自民党は単に野党から賛成があったという形を作りたかっただけだった。岸田総理の約束がその後沈んでゆくというのもよくあることだ。このため個人的には「今は高すぎるハードルを設定しているがそのうちハードルを下げてくるんだろうな」と思っていた。
維新には「橋下徹」という秘密兵器がある。つまり橋下氏が途中で「音喜多君もよく頑張ったがまずは60点でも上出来ではないか」などと世論を誘導する分業を行うのではないかと思って見ていた。
だが、橋下徹氏は「旧文通費の問題が解決しなければ維新にとって政治的敗北である」などと煽り始めた。「あれ、橋下氏は何か秘策があるのか?」と考えたのだが実はそれもなかった。単にそう言っているだけなのだ。
どうしてこんなことになるのかを考えた。理由は二つある。第一に日本維新の会のガバナンス不全がある。少なくとも「学歴高い組」「学歴そうでもない組」に分かれていて総合的な意思疎通をしないままそれぞれがSNSで好き勝手に情報発信をしている。ここにOBの橋下徹氏なども加わっている。
維新はもともと「テレビ政党」だ。吉村大阪府知事がコロナ対策で関西圏のテレビに出演し地方自治に強い維新というイメージを作り出した。維新が人気の地域は大阪をキー局とする放送局のサービス範囲と重なる。
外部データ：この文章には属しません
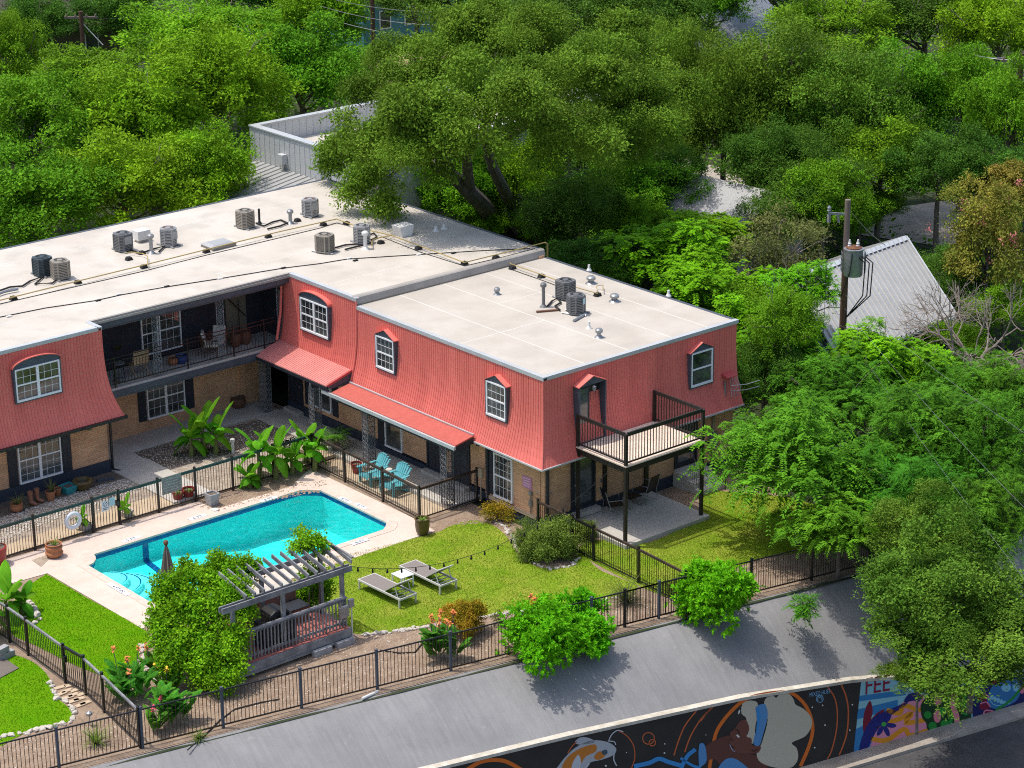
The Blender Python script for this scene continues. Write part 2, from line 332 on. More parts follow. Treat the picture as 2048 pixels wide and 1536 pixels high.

維新はSNSに熟達しているという印象があったが、結果的には政党で戦略を作ってそれをSNSで分配するという仕組みが構築できていなかったことがわかる。
ただこれだけでここまでの混乱ぶりが露呈することはなかったはずだ。一番の問題は自民党のガバナンスの崩壊だろう。総理大臣が覚書まで作って約束したのだから当然それは守られると考えるのが普通だ。だが岸田総理はおそらく自分の約束を党内で徹底させることができなくなっている。
おそらく維新は自民党のガバナンスが既に崩壊状態にあるということをきちんと認識していなかったのだろう。雪崩に巻き込まれるように党内統治の脆弱性を露呈してしまった。
馬場代表はおそらく「自民党の補完勢力」という「戦略(彼なりのではあるが)」を持っていたのだろうが、突然「都構想」に再度挑戦すると言い出した。新しい戦略(彼なりのではあるが)が崩壊したために原点に戻ろうということなのだろう。音喜多駿政調会長(彼は政策の総責任者のはずだが)と申し合わせた形跡はない。音喜多駿政調会長は外野から「賛成します!」と発言し「発言が軽すぎる」として大阪の支持者たちから叱責されていた。
メディア戦略という意味で考えると、SNSは情報が拡散しやすく、それをどう統合するかに課題がある。あるいは最初にメディア戦略を作っておいてそれをSNS上で「役割分担した上で」展開する必要がある。自民党はそもそもSNS戦略ができていないが、いっけんSNSに熟達しているように思えた維新もまたSNSにはうまく対応できていないことがわかる。